Пришлось торговаться. Черновики Пушкина показывают, чего стоила ему противная, мучительная переписка об этих деньгах с шефом жандармов и с министром финансов, графом Канкрином. Министру Пушкин писал:
«Вследствие домашних обстоятельств принужден я был проситься в отставку, дабы ехать в деревню на несколько лет. Государь Император весьма милостиво изволил сказать, что он не хочет отрывать меня от моих исторических трудов, и приказал выдать мне 10 000 рублей, как вспоможение. Этой суммы недостаточно было для поправления моего состояния. Оставшись в Петербурге, я должен был или час от часу более запутывать мои дела, или прибегать к вспоможениям и милостям, средству, к которому я не привык, ибо до сих пор был я, слава Богу, независим и жил своими трудами.
Итак, осмелился я просить Его Величество о двух милостях: 1) о выдаче мне, вместо вспоможения, взаймы 30 000 рублей, нужных мне в обрез, для уплаты необходимой, 2) о удержании моего жалования до уплаты сей суммы. Государю угодно было согласиться на то и на другое» (6 сентября 1835 г.).
Новая ссуда увеличивала обязательства, усиливала денежную зависимость от правительства, но уверенности в завтрашнем дне не давала. По-прежнему самым надежным источником дохода оставались рукописи. Но для работы нужна была такая обстановка, которой Пушкин создать себе никак не мог. Он уехал в Михайловское, надеясь, что там будет писать. Заботы гнались за ним. Он писал жене:
«Ты не можешь вообразить, как живо работает воображение, когда сидим одни между четырех стен или ходим по лесам, когда никто не мешает нам думать, думать до того, что голова закружится. А о чем я думаю? Вот о чем: чем нам жить будет? Отец не оставит мне имения; он его уже вполовину промотал; ваше имение на волоске от погибели. Царь не позволяет мне ни записаться в помещики, ни в журналисты. Писать книги для денег, видит Бог, не могу. У нас ни гроша верного дохода, а верного расхода 30 000. Все держится на мне да на тетке. Ни я, ни тетка не вечны. Что из этого будет, Бог знает. Покаместь грустно. Поцелуй-ка меня, авось горе пройдет. Да лих, губки твои на 400 верст не оттянешь. Сиди да горюй – что прикажешь!» (21 сентября 1835 г.).

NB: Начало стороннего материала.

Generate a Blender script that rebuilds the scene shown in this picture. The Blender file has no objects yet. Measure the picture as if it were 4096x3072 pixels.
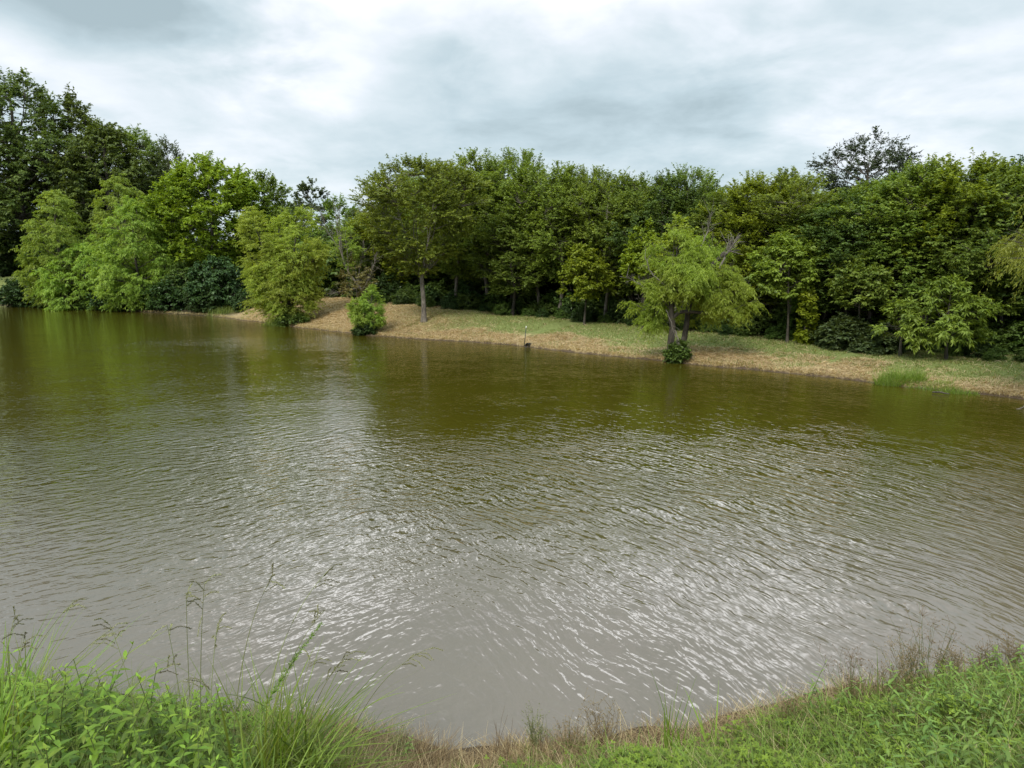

Опять, как за два года перед тем в Болдине, Наталья Николаевна перебивала ему настроение. На этот раз она не дразнила, она просто не писала. Ее молчание его тревожило, ему было скучно.
«Пишу тебе из Тригорского. Что это, женка? вот уже 25-ое, а я все от тебя не имею ни строчки. Это меня сердит и беспокоит. Куда адресуешь ты свои письма? Пиши Во Псков, ее высокородию Пр<асковье> Ал<ександровне> Осиповой для доставления А. С. П., известному сочинителю, – вот и все. Так вернее дойдут до меня твои письма, без которых я совершенно дурею. Здорова ли ты, душа моя? и что мои ребятишки? Что дом наш, и как ты им управляешь? Вообрази, что до сих пор не написал я ни строчки; а все потому, что не спокоен. В Михайловском нашел я все по-старому, кроме того, что нет уж в нем няни моей и что около знакомых старых сосен поднялась, во время моего отсутствия, молодая сосновая семья, на которую досадно мне смотреть, как иногда досадно мне видеть молодых кавалергардов на балах, на которых уже не пляшу. Но делать нечего; все кругом меня говорит, что я старею, иногда даже чистым русским языком. Например, вчера мне встретилась знакомая баба, которой не мог я не сказать, что она переменилась. А она мне: да и ты, мой кормилец, состарелся да и подурнел. Хотя могу я сказать вместе с покойной няней моей: хорош никогда не был, а молод был. Все это не беда. Одна беда: не замечай ты, мой друг, того, что я слишком замечаю» (25 сентября 1835 г.).